'''

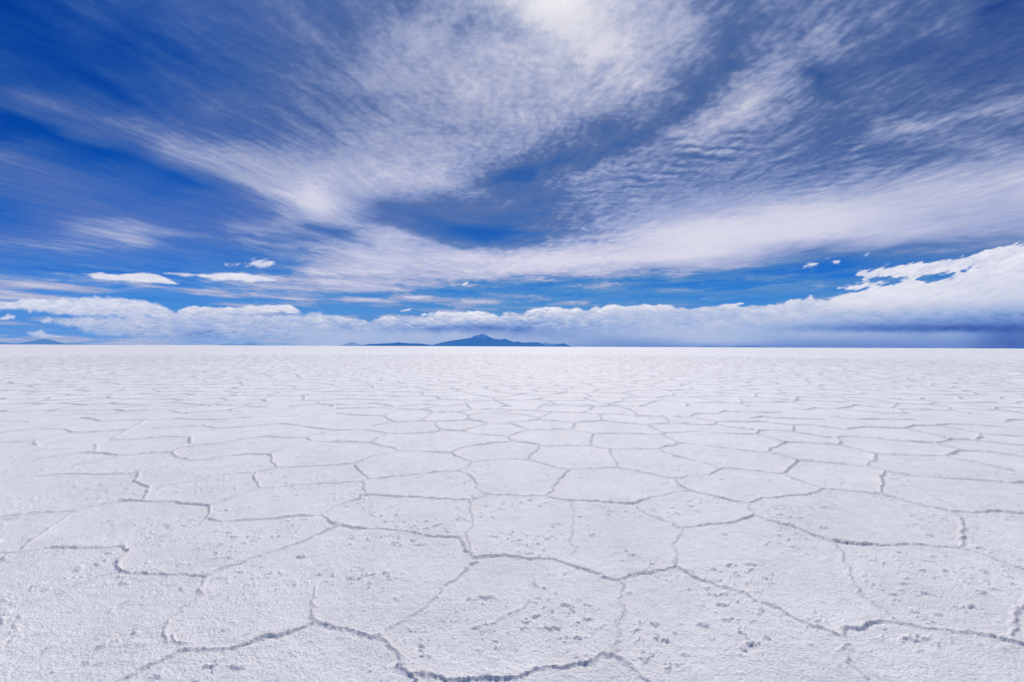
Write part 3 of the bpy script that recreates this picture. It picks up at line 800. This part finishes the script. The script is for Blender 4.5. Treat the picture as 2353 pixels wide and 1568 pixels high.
N = Nodes('salt_crust')
tc = N.n('TexCoord'); geo = N.n('NewGeometry')
sep = N.n('SeparateXYZ'); N.l(geo.outputs['Position'], sep.inputs[0])
ln = N.n('VectorMath', operation='LENGTH'); N.l(geo.outputs['Position'], ln.inputs[0]); rad = ln.outputs['Value']
def tnoise(scale, detail=4, rough=.6):
    a = N.n('TexNoise'); a.inputs['Scale'].default_value = scale; a.inputs['Detail'].default_value = detail; a.inputs['Roughness'].default_value = rough
    N.l(geo.outputs['Position'], a.inputs['Vector']); return a.outputs[0]
n_big = tnoise(.8, 6, .65); n_mid = tnoise(6, 5); n_fine = tnoise(70, 3, .7); n_grain = tnoise(190, 2, .7)
n_far = tnoise(.03, 6, .65); n_m1 = tnoise(1.7, 4, .7); n_m2 = tnoise(.45, 4, .75); ff = N.math('DIVIDE', N.math('SUBTRACT', rad, 12.0), 50.0, True)
sm = N.n('Attribute', attribute_name='seam_shade'); rg = N.n('Attribute', attribute_name='rough_salt')
c = N.n('MixRGB'); c.inputs[1].default_value = (.74, .725, .745, 1); c.inputs[2].default_value = (.95, .93, .92, 1); N.l(n_big, c.inputs[0])
v = N.math('MULTIPLY', N.math('SUBTRACT', n_fine, .5), .62)
v2 = N.math('MULTIPLY', N.math('ADD', N.math('SUBTRACT', n_mid, .5), N.math('SUBTRACT', n_m1, .5)), .22)
v3 = N.math('ADD', N.math('MULTIPLY', N.math('SUBTRACT', n_far, .5), .30), N.math('MULTIPLY', N.math('MULTIPLY', N.math('ADD', N.math('SUBTRACT', n_m2, .5), N.math('SUBTRACT', n_m1, .5)), ff), 1.1))
g = N.math('SUBTRACT', N.math('ADD', N.math('ADD', N.math('ADD', v, v2), v3), 1.0), N.math('MULTIPLY', N.math('DIVIDE', rad, 150.0, True), .06))  # far salt darkened in colour for the relief shading its flat mesh lacks
mul = N.n('MixRGB', blend_type='MULTIPLY'); mul.inputs[0].default_value = 1; N.l(c.outputs[0], mul.inputs[1]); N.l(g, mul.inputs[2])
mseam = N.n('MixRGB'); mseam.inputs[2].default_value = (.25, .22, .24, 1)
N.l(N.math('MULTIPLY', sm.outputs['Fac'], .80, True), mseam.inputs[0]); N.l(mul.outputs[0], mseam.inputs[1])
mr2 = N.n('MixRGB'); mr2.inputs[2].default_value = (.42, .41, .47, 1)  # dark specks: shadows of small dips painted into the colour
n_sp = tnoise(34, 4, .8)
spk = N.n('MapRange', interpolation_type='SMOOTHSTEP'); spk.inputs[1].default_value = .56; spk.inputs[2].default_value = .70; N.l(n_sp, spk.inputs[0])
N.l(N.math('MULTIPLY', N.math('MULTIPLY', spk.outputs[0], rg.outputs['Fac']), .75), mr2.inputs[0]); N.l(mseam.outputs[0], mr2.inputs[1])
pb = N.n('BsdfPrincipled'); N.l(mr2.outputs[0], pb.inputs['Base Color']); pb.inputs['Roughness'].default_value = .7
pb.inputs['Specular IOR Level'].default_value = .2
b1 = N.n('Bump'); b1.inputs['Distance'].default_value = .017
fade = N.math('SUBTRACT', 1.0, N.math('DIVIDE', rad, 60.0), True)
N.l(N.math('MULTIPLY', fade, .75), b1.inputs['Strength']); N.l(N.math('ADD', N.math('MULTIPLY', n_grain, .35), n_fine), b1.inputs['Height'])
N.l(b1.outputs[0], pb.inputs['Normal'])
N.l(pb.outputs[0], N.out.inputs[0])
ground.data.materials.append(N.m)

# ------------------------------------------------------------------ render settings
scene.view_settings.view_transform = 'Standard'; scene.view_settings.look = 'None'
scene.view_settings.exposure = 0; scene.view_settings.gamma = 1
scene.render.engine = 'CYCLES'
scene.cycles.max_bounces = 5; scene.cycles.diffuse_bounces = 2; scene.cycles.transparent_max_bounces = 24
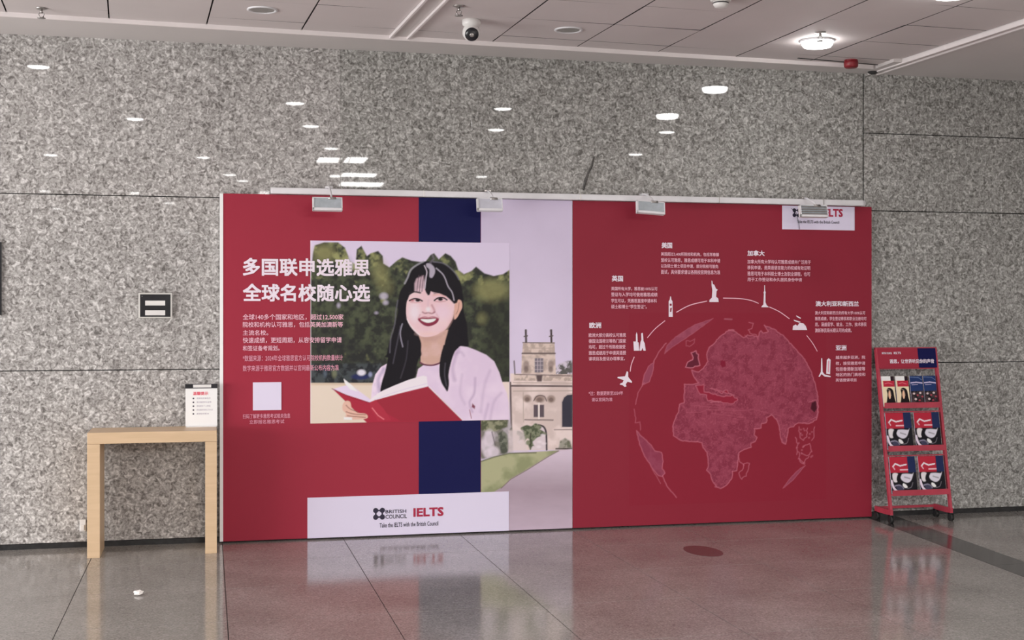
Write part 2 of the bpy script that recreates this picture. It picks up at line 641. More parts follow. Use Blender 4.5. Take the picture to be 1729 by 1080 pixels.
# plaster field to the right of the tiles
mb = MB()
bm = mb.bm
q = [uv(5.035, 26, 0), uv(5.035, -0.6, 0), uv(10, -0.9, 0), uv(10, 26, 0)]
q0 = [uv(4.93, VB, 0)]
A = [bm.verts.new((p[0], p[1], ZC)) for p in q]
B = [bm.verts.new((p[0], p[1], ZT + 0.03)) for p in q]
bm.faces.new(A)
bm.faces.new(B)
for k in range(4): bm.faces.new((A[k], A[(k + 1) % 4], B[(k + 1) % 4], B[k]))
mb.build('plaster_field', M_PLASTER, ceiling)
MB().box(4.9, 5.08, -0.47, 0.05, ZC + 0.001, ZT + 0.02).build('plaster_filler', M_PLASTER, ceiling)
# bright edge trims


def trim(name, a, b, wid, z0, z1, m=M_TRIM):
    a, b = Vector(a), Vector(b)
    d = (b - a).normalized()
    s_ = Vector((-d.y, d.x, 0)) * wid / 2
    mb = MB()
    bm = mb.bm
    q = [a - s_, b - s_, b + s_, a + s_]
    A = [bm.verts.new((p.x, p.y, z0)) for p in q]
    B = [bm.verts.new((p.x, p.y, z1)) for p in q]
    bm.faces.new(A)
    bm.faces.new(B)
    for k in range(4): bm.faces.new((A[k], A[(k + 1) % 4], B[(k + 1) % 4], B[k]))
    return mb.build(name, m, ceiling)


trim('edge_trim', uv(-9, VB + 0.006, 0), uv(4.86, VB + 0.006, 0), 0.014, ZC - 0.004, ZT + 0.004)
for u in (4.945, 5.02):
    trim('edge_trim', uv(u, 0.16, 0), uv(u, 8, 0), 0.018, ZC - 0.008, ZT + 0.004)
trim('slot_floor', uv(4.982, 0.3, 0), uv(4.982, 8, 0), 0.06, ZC + 0.006, ZT + 0.02, M_PLASTER)
for u in (1.175, 1.295):
    trim('edge_trim', uv(u, VB, 0), uv(u, 8, 0), 0.014, ZT - 0.020, ZT + 0.006)
trim('slot_floor', uv(1.235, VB, 0), uv(1.235, 8, 0), 0.108, ZT - 0.004, ZT + 0.02, M_PLASTER)
# dark sagging gap near the corner
trim('corner_gap', uv(4.18, VB + 0.10, 0), uv(4.93, VB + 0.035, 0), 0.014, ZT - 0.0035, ZT + 0.002, M_GAP)
cg = MB()  # small dark round spot at the ceiling corner
c0 = unproj(1474, 122, z=3.40)
cg.lathe((c0.x, c0.y, 3.385), [(0.012, 0), (0.035, 0.008), (0.04, 0.02)], 10)
cg.build('dark_corner_spot', M_GAP, ceiling)


# ------------------------------------------------------------------ ceiling fittings
def ceil_at(px, py, z=ZT):
    p = unproj(px, py, z=z)
    return p.x, p.y


def lit_drum(x, y, label, group=None, first=[None]):
    root = empty('ceiling_lamp', (x, y, ZT))
    tag(root, label, 'lamp', group)
    if first[0] is None:
        a = MB().lathe((0, 0, 0), [(0.118, 0.004), (0.120, -0.008), (0.112, -0.014), (0.104, -0.012)], 32).build('rim', M_WHITEMETAL, root)
        b = MB().lathe((0, 0, 0), [(0.104, -0.010), (0.103, -0.030), (0.092, -0.044), (0.05, -0.050), (0.01, -0.051)], 32).build('diffuser', M_LAMP, root)
        first[0] = (a, b)
    else:
        for s_ in first[0]:
            c = s_.copy()
            c.parent = root
            COL.objects.link(c)
    return root


x, y = ceil_at(1380, 78, 3.39)
lit_drum(x, y, 'lit round ceiling lamp glowing beside the small red alarm')
x, y = ceil_at(1606, -6, 3.39)
lit_drum(x, y, 'lit round ceiling lamp cut off by the top edge of the photo')
# lamps further back in the hall; the photograph shows them mirrored in the polished granite
MIR = [(65, 118), (228, 205), (498, 179), (525, 217), (343, 269), (559, 254), (849, 188), (838, 223), (813, 301), (1168, 195),
       (1126, 227), (1073, 264), (1368, 285), (85, 265), (75, 325), (228, 328), (285, 345), (388, 298), (410, 308), (95, 354), (315, 394)]
ffirst = [None]
MLAB = ['topmost mirrored lamp at the left edge of the granite', 'lamp mirrored high above the wall control panel', 'lamp mirrored in the upper granite, upper one of the close pair', 'lamp mirrored in the upper granite, lower one of the close pair',
        'lamp mirrored in the granite just above the left corner of the board', 'small lamp mirrored just above the bright rectangular panels', 'lamp mirrored below the security camera, upper of two', 'lamp mirrored below the security camera, lower of two', 'lamp mirrored just above the track beside the middle flood lamp',
        '', 'faint small lamp mirrored right of the two under the security camera', 'tiny lamp mirrored beside the dark streak in the granite', 'lamp mirrored above the logo plate', 'tiny lamp mirrored above the upper wall joint at the left', 'lamp mirrored on the upper wall joint, the brighter one near the left edge',
        'lamp mirrored on the upper wall joint, nearer the board', 'flat lamp mirrored just under the joint near the board corner', 'tiny lamp mirrored near the board corner, upper of two', 'tiny lamp mirrored near the board corner, lower of two', 'lamp mirrored below the joint near the left edge', 'small lamp mirrored between the control panel and the board corner']
for (px, py), ml in zip(MIR, MLAB):
    p = unproj(px, py, z=3.40)
    if (px, py) == (1168, 195): continue
    root = empty('downlight', (p.x, -p.y, ZT))
    tag(root, ml, 'downlight', 'lit downlights mirrored in the granite')
    if ffirst[0] is None:
        a = MB().lathe((0, 0, 0), [(0.098, 0.004), (0.100, -0.006), (0.090, -0.010), (0.082, -0.006)], 24).build('rim', M_WHITEMETAL, root)
        b = MB().lathe((0, 0, 0), [(0.084, -0.004), (0.07, -0.012), (0.01, -0.016)], 24).build('diffuser', M_LAMP, root)
        ffirst[0] = (a, b)
    else:
        for s_ in ffirst[0]:
            c = s_.copy()
            c.parent = root
            COL.objects.link(c)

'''

Problem: Above are the records; print exactly the lines from the line with "Write part 2" to the line with "return p.x, p.y", including both, and nothing else.

Output below:
Write part 2 of the bpy script that recreates this picture. It picks up at line 641. More parts follow. Use Blender 4.5. Take the picture to be 1729 by 1080 pixels.
# plaster field to the right of the tiles
mb = MB()
bm = mb.bm
q = [uv(5.035, 26, 0), uv(5.035, -0.6, 0), uv(10, -0.9, 0), uv(10, 26, 0)]
q0 = [uv(4.93, VB, 0)]
A = [bm.verts.new((p[0], p[1], ZC)) for p in q]
B = [bm.verts.new((p[0], p[1], ZT + 0.03)) for p in q]
bm.faces.new(A)
bm.faces.new(B)
for k in range(4): bm.faces.new((A[k], A[(k + 1) % 4], B[(k + 1) % 4], B[k]))
mb.build('plaster_field', M_PLASTER, ceiling)
MB().box(4.9, 5.08, -0.47, 0.05, ZC + 0.001, ZT + 0.02).build('plaster_filler', M_PLASTER, ceiling)
# bright edge trims


def trim(name, a, b, wid, z0, z1, m=M_TRIM):
    a, b = Vector(a), Vector(b)
    d = (b - a).normalized()
    s_ = Vector((-d.y, d.x, 0)) * wid / 2
    mb = MB()
    bm = mb.bm
    q = [a - s_, b - s_, b + s_, a + s_]
    A = [bm.verts.new((p.x, p.y, z0)) for p in q]
    B = [bm.verts.new((p.x, p.y, z1)) for p in q]
    bm.faces.new(A)
    bm.faces.new(B)
    for k in range(4): bm.faces.new((A[k], A[(k + 1) % 4], B[(k + 1) % 4], B[k]))
    return mb.build(name, m, ceiling)


trim('edge_trim', uv(-9, VB + 0.006, 0), uv(4.86, VB + 0.006, 0), 0.014, ZC - 0.004, ZT + 0.004)
for u in (4.945, 5.02):
    trim('edge_trim', uv(u, 0.16, 0), uv(u, 8, 0), 0.018, ZC - 0.008, ZT + 0.004)
trim('slot_floor', uv(4.982, 0.3, 0), uv(4.982, 8, 0), 0.06, ZC + 0.006, ZT + 0.02, M_PLASTER)
for u in (1.175, 1.295):
    trim('edge_trim', uv(u, VB, 0), uv(u, 8, 0), 0.014, ZT - 0.020, ZT + 0.006)
trim('slot_floor', uv(1.235, VB, 0), uv(1.235, 8, 0), 0.108, ZT - 0.004, ZT + 0.02, M_PLASTER)
# dark sagging gap near the corner
trim('corner_gap', uv(4.18, VB + 0.10, 0), uv(4.93, VB + 0.035, 0), 0.014, ZT - 0.0035, ZT + 0.002, M_GAP)
cg = MB()  # small dark round spot at the ceiling corner
c0 = unproj(1474, 122, z=3.40)
cg.lathe((c0.x, c0.y, 3.385), [(0.012, 0), (0.035, 0.008), (0.04, 0.02)], 10)
cg.build('dark_corner_spot', M_GAP, ceiling)


# ------------------------------------------------------------------ ceiling fittings
def ceil_at(px, py, z=ZT):
    p = unproj(px, py, z=z)
    return p.x, p.y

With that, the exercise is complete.